Why I Won’t Change My Facebook Profile Picture

Last night, the world reeled in horror as coordinated attacks by terrorists believed to be with ISIS were successful at six locations in Paris.  It is, without a doubt, horrendous!


This morning, I awoke to many of my Facebook friends having changed their profile pictures to one with an overlay of the French flag.   And because I haven’t, I have been asked by more than a handful why it is that I haven’t followed suit.

My answer is simple:  Because as devastating as yesterday’s events were, if I was to add the French flat overlay on my profile picture, it still wouldn’t address what’s wrong with those who terrorize others.

It wouldn’t show support for the 43 people killed and over 200 people injured in Beirut in a terrorist attack believed to be by ISIS the day before the Paris tragedy.


It wouldn’t show support for the Russian charter Metrojet Airbus (it had just departed Sharm el Sheikh in Egypt) that crashed killing all 224 people aboard which is believed to have been caused by ISIS.


All these attacks happened this month, and ISIS has claimed responsibility for all these attacks.

And it wouldn’t show support for those countries whom ISIS continues to target, and those countries whom ISIS says it will be targeting.


So rather than use peer pressure in trying to force me to use the French flag overlay on my Facebook profile picture, perhaps it’s time that we took a stand and did something about what’s going on.  Instead of expressing shock and horror from a safe distance through armchair advocacy at the click of a button, make your advocacy and outrage count.

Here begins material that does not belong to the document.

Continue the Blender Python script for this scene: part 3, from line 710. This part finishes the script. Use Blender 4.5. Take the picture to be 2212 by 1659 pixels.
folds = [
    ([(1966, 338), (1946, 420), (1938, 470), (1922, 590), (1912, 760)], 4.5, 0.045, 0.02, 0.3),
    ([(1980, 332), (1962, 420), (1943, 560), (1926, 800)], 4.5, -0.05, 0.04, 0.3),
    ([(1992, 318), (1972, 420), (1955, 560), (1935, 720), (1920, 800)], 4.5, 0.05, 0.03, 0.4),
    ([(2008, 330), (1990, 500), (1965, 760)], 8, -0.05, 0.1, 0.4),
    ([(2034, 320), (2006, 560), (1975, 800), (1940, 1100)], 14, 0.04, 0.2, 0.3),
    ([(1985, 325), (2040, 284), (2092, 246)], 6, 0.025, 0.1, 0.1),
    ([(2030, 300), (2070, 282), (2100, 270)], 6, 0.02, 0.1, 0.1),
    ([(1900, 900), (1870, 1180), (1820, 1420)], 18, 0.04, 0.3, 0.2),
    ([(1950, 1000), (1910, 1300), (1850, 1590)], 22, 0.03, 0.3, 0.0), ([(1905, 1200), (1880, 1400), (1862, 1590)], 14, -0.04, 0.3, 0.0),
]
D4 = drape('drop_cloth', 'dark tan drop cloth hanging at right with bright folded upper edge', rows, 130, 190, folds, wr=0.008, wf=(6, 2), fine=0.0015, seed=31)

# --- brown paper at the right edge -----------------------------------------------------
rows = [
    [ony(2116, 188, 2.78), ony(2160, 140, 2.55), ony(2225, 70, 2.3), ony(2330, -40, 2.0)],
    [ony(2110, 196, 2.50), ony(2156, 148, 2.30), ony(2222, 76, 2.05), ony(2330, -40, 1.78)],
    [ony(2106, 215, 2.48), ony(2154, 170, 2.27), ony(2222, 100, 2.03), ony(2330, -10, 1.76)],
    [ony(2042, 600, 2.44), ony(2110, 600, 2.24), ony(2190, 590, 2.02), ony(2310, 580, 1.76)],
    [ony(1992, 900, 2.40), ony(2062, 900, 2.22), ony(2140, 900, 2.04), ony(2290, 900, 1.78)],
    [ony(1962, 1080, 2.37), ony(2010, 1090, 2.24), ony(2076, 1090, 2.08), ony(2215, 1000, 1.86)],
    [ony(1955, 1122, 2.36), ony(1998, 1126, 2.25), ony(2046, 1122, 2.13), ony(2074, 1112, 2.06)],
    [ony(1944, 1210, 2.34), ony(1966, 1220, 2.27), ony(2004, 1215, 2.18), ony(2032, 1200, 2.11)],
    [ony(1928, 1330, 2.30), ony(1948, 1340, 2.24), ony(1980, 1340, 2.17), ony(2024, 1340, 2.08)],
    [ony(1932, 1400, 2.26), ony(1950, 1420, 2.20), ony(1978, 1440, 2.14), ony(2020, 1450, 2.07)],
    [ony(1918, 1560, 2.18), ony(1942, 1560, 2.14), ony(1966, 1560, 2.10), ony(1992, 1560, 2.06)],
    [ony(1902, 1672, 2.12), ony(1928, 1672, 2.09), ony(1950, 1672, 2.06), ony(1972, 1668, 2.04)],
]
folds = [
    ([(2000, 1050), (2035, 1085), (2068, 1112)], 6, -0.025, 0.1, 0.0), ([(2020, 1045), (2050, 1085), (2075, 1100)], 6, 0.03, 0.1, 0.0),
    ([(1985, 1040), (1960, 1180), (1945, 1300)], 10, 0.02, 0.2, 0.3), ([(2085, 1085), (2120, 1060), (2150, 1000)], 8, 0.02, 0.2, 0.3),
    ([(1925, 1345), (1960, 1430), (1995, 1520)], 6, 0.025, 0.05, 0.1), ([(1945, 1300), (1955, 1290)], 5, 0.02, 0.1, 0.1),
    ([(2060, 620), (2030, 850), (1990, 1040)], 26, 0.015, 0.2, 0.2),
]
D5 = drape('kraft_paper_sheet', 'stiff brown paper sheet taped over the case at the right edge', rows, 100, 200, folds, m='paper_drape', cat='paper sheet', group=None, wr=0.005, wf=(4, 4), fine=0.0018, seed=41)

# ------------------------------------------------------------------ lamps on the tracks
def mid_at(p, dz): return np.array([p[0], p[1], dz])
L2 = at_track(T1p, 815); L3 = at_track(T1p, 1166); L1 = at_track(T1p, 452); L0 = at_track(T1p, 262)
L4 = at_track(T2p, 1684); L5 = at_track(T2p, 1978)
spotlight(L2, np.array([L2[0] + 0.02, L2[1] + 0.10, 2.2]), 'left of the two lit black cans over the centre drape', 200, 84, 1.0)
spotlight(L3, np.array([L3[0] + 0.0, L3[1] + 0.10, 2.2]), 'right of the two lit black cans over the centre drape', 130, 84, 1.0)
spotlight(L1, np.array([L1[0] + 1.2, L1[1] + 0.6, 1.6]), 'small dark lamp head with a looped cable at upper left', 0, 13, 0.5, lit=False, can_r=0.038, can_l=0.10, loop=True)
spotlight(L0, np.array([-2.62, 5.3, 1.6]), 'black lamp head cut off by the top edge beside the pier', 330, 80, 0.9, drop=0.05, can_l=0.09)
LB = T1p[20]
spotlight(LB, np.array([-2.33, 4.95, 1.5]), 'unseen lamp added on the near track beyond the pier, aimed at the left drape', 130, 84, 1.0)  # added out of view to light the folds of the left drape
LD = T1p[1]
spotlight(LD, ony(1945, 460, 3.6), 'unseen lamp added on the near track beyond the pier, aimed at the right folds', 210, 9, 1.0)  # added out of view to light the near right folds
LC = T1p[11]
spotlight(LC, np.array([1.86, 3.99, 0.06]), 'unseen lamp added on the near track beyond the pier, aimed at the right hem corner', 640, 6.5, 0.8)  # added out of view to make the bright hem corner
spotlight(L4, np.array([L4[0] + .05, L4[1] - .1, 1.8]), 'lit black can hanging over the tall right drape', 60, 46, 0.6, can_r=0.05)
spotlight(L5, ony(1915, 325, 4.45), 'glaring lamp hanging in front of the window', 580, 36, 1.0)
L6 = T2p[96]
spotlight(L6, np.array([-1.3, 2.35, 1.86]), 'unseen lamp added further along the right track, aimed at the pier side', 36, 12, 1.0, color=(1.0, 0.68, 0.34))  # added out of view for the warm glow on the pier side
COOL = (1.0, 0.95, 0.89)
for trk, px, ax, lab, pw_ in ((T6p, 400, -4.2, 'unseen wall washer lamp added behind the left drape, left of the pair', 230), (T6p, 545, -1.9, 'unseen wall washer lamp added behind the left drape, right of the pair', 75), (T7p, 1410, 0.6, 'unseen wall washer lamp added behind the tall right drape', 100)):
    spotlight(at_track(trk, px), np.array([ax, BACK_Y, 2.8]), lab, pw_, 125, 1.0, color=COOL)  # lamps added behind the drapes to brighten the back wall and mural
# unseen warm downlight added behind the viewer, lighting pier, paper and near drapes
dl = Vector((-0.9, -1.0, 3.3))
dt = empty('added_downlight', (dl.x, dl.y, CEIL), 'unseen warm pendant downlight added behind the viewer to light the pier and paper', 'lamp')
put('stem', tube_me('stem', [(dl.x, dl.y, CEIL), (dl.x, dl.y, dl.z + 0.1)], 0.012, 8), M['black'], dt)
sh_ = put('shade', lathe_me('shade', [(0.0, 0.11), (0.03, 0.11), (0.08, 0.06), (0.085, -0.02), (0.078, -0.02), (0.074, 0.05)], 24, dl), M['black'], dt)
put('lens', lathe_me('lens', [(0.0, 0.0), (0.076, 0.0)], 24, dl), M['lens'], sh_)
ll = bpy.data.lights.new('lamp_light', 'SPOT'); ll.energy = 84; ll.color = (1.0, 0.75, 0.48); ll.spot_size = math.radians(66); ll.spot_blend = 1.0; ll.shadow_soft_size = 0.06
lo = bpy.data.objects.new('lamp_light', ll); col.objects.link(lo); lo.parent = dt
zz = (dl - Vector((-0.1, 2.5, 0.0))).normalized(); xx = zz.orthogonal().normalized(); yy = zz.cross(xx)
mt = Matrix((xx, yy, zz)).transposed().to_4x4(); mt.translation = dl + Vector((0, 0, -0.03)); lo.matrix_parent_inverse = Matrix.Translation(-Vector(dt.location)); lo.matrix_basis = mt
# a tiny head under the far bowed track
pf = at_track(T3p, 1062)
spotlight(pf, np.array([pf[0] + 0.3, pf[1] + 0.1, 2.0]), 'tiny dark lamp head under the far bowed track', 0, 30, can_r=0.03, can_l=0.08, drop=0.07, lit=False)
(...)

Don’t just offer digital condolences.  It’s time to do something about all these ISIS attacks.

Elyse Bruce

4 Responses to “Why I Won’t Change My Facebook Profile Picture”

  1. Brady Says:

    How do you suggest people who read this digital condolence react? For the most part people live on social media and do not posses the fortitude to get from behind their computer screens and look other humans in the eye, much less “do something about all these ISIS attacks”

    • Elyse Bruce Says:

      Welcome to my blog, Brady.

      While you refer to my article as a digital condolence, you are assuming many things that are not in evidence including what I have done beyond social media.

      Regardless of whether people “live” on social media (by the way, many do not “live” on social media but merely “visit” it), everyone has the fortitude to do something of consequence to help others.

      This includes volunteering time, effort, and/or money to registered charitable organizations that are helping victims of attacks by ISIS in France as well as in other countries where attacks by ISIS have occurred.

      This includes voting out politicians who are ineffective in the fight against ISIS and, where elections are not taking place, taking politicians to task on their promises to address the horrors and terrorism of ISIS.

      Those are just three examples of how an individual can “do something about all these ISIS attacks.”

      It’s unfortunate that you believe people who avail themselves of digital media feel they are only capable of using a flag overlay on their profile pictures to stand up against ISIS, and to show solidarity with the people in France.

      I believe that the human spirit is so much stronger than just that.

      I appreciate your comments to this blog article.

  2. Michelle Says:

    I believe you have a valid point..I don’t follow all of the national news because it’s depressing and downright scary..I don’t want to walk around on eggshells.. I would rather be a little ignorant to what is going on all around us. However we have been close with France for many many years and there were Americans killed in those attacks in France that is why I support the situation by temporarily changing my profile picture. However I also appreciate your stance as well.

    • Elyse Bruce Says:

      Hello Michelle, and thank you for commenting on this article. Just as you appreciate my stance, I have no problem with my friends and acquaintances who have chosen to go with the profile picture overlay.

      However, I would like to remind you that American hasn’t always been close with France. In fact, in 2003, the Congressional cafeterias as well as many restaurants around the U.S. (with the support of the American people) renamed french fries on their menu to freedom fries. Likewise, french toast was renamed freedom toast.

      This was because France did not support George W. Bush’s invasion of Iraq which led to America accusing France of betraying the U.S.

      SOURCE: http://www.cnn.com/2003/ALLPOLITICS/03/11/sprj.irq.fries/

      Years later, in November 2012, when Mitt Romney spoke about family vacations with his wife in France, and mentioned that he looked forward to visiting France again.

      SOURCE: http://www.huffingtonpost.com/2012/04/23/mitt-romney-france-trips_n_1446328.html

      Many reporters took to admonishing Romney for his comments, most of them taking to Twitter to advise him that he should only speak disparagingly about France. In fact, here’s what Chris Cizilla tweeted (and that was retweeted in large numbers).

      Chris Cillizza on Twitter

      Additionally, the U.S. Government published a book titled “112 Grips About The French: The 1945 Handbook For American GIs in Occupied France” due to the negative opinion American soldiers held with regards to France and its population.

      All that being said, I do believe we need to pull together and support each other. But just because I haven’t used the French flag overlay doesn’t mean I am against France or its people … or people on Facebook who are using the French flag overlay on their profile picture.

      Thanks again for commenting, Michelle.